Last Sunday morning some saboteurs broke into the Daily News's printing works in southern Harare, and expertly planted a device. This came after threats against the paper from the 'war veterans' — Mugabe's thugs — and the minister of information. The explosion and resulting fire completely destroyed the main press and slightly damaged the other. The intention of the bombers was to put the paper out of business, and they nearly succeeded. Its management has found temporary printing facilities in Harare, and every day this week has been printing nearly 70,000 copies a night, all of which are being sold. This compares with a print run of 100,000 copies a day before the bombing. Pagination has been reduced, and with it advertising revenue. The future of the paper, which was just starting to make a profit, must be in some doubt. The only cause for joy is that the extra copies which the Herald has been pumping out have not been finding buyers.

This attack by the Zimbabwean government is the most deadly but not the first.

Last April a bomb was placed in a shop near the editorial offices of the Daily News in central Harare. Fortunately it caused little damage. In July an assassin who had been hired by Zimbabwean intelligence services to kill Geoffrey Nyarota, the newspaper's founding editor, got cold feet when he encountered the redoubtable Mr Nyarota in a lift. The deputy editor was beaten up by police last December and again on Tuesday of last week, after the war veterans had demonstrated outside the paper's offices and the nearby British High Commission. On other occasions, reporters and cameramen have been harassed or arrested by police. Journalists working on other independent newspapers have also suffered. Most infamously, Mark Chavunduka and Ray Choto, two journalists on the Sunday Standard, were kidnapped and tortured for several days by government security agents in 1998.

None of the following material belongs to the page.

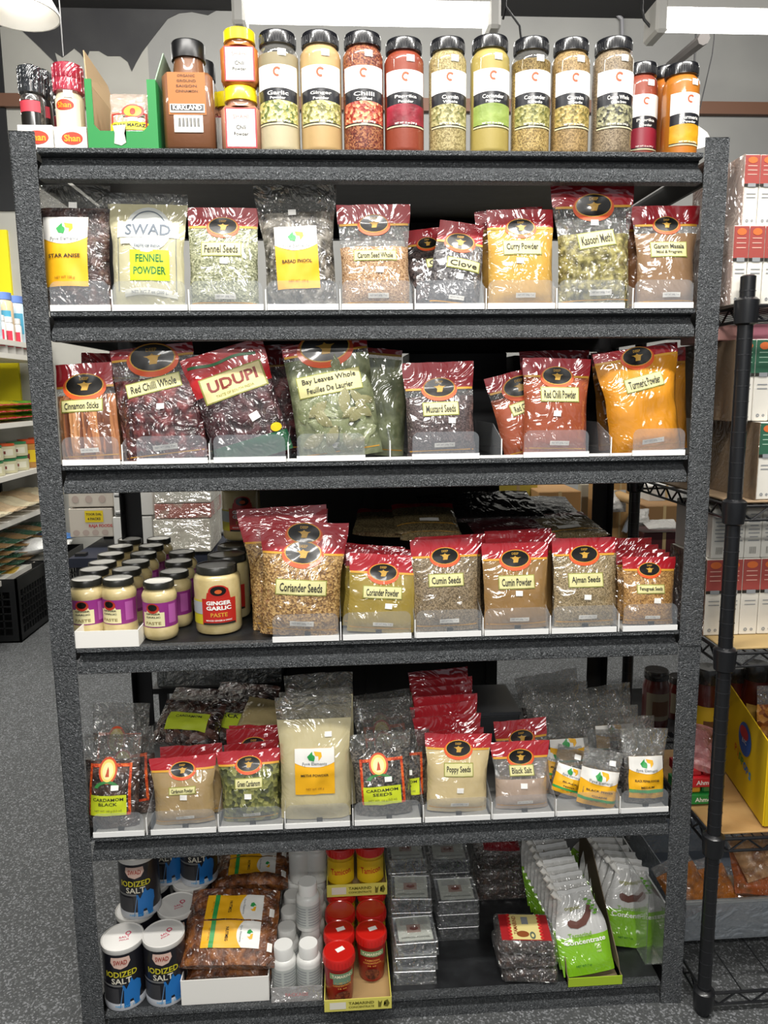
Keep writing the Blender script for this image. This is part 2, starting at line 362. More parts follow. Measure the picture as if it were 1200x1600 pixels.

The worst danger for those of us who work in Fleet Street is probably a complaining letter from a politician or, at worst, a libel writ. We spend our time working ourselves up into a tremendous lather over issues which seem momentous to us but can seem rather trivial to those in less favoured climes. Huge mock battles are staged over what are quite often insignificant pieces of territory. In Zimbabwe it is very different. Mugabe's regime, which for all its sins once respected the rule of law, is becoming increasingly oppressive, bumping off and locking up its enemies on an ever greater scale. God knows where it will all end. The journalists of the Daily News are on the front line. They really do speak for truth and freedom, and the price they are paying is to have their lives threatened. Now it seems that their newspaper may be put out of business.

This column has always had a soft spot for the Daily News, which was in part the brainchild of an old colleague of mine called Mike Stent. I wrote about it here even before its launch, never dreaming that it would enjoy the success it has, or be such a force for good. But I think I would feel the same about it even if I had never clapped eyes on its offices or met its editor. The question now is how the paper will raise the money to buy a second-hand press to replace the one that has been ruined. No such press is available in Zimbabwe. Insurance polices will cover some of the costs, but they will be paid out in Zimbabwean dollars, a joke currency thanks to Mugabe's insane economic policies. For the moment I will go no further than ask any owner of a superannuated press to contact me or, better still, Geoffrey Nyarota at the Daily News. But the time may come when readers are asked to dig into their pockets to help save a newspaper which a tyrannical government is trying to destroy.

How very far these considerations seem from the heated question of Rosie Boycott's long-awaited pay-off, estimated at £250,000, as editor of the Daily Express. That could buy a considerable portion of a second-hand press for the Daily News.

Ms Boycott's departure on Thursday of last week, and that of her deputy, Chris Blackhurst, came none too soon. Ever since Richard Desmond acquired Express Newspapers on 22 November, there had been a kind of phoney war during which nothing much changed. A lot of time was taken up with negotiating pay-offs. One or two noble souls, such as the political editor Tony Bevins, jumped without being obviously attached to a parachute. The first significant editorial innovation finally came on Tuesday of this week, when a celebrityfilled insert called OK Express! appeared for the first time. It didn't seem to me particularly brilliant, though others may take a different view.

The question is whether Mr Desmond and his new acting editor Chris Williams — by all accounts a pleasant and able man — have any kind of new vision for the paper beyond offering more sugary pieces about celebrities. I'm not convinced they have. Nor is it at all certain that Mr Desmond has the financial resources to retain the Daily and Sunday Express, though I have no doubt that he would like to. But at any rate we should now see what, if anything, they have up their sleeves. This story isn't over yet.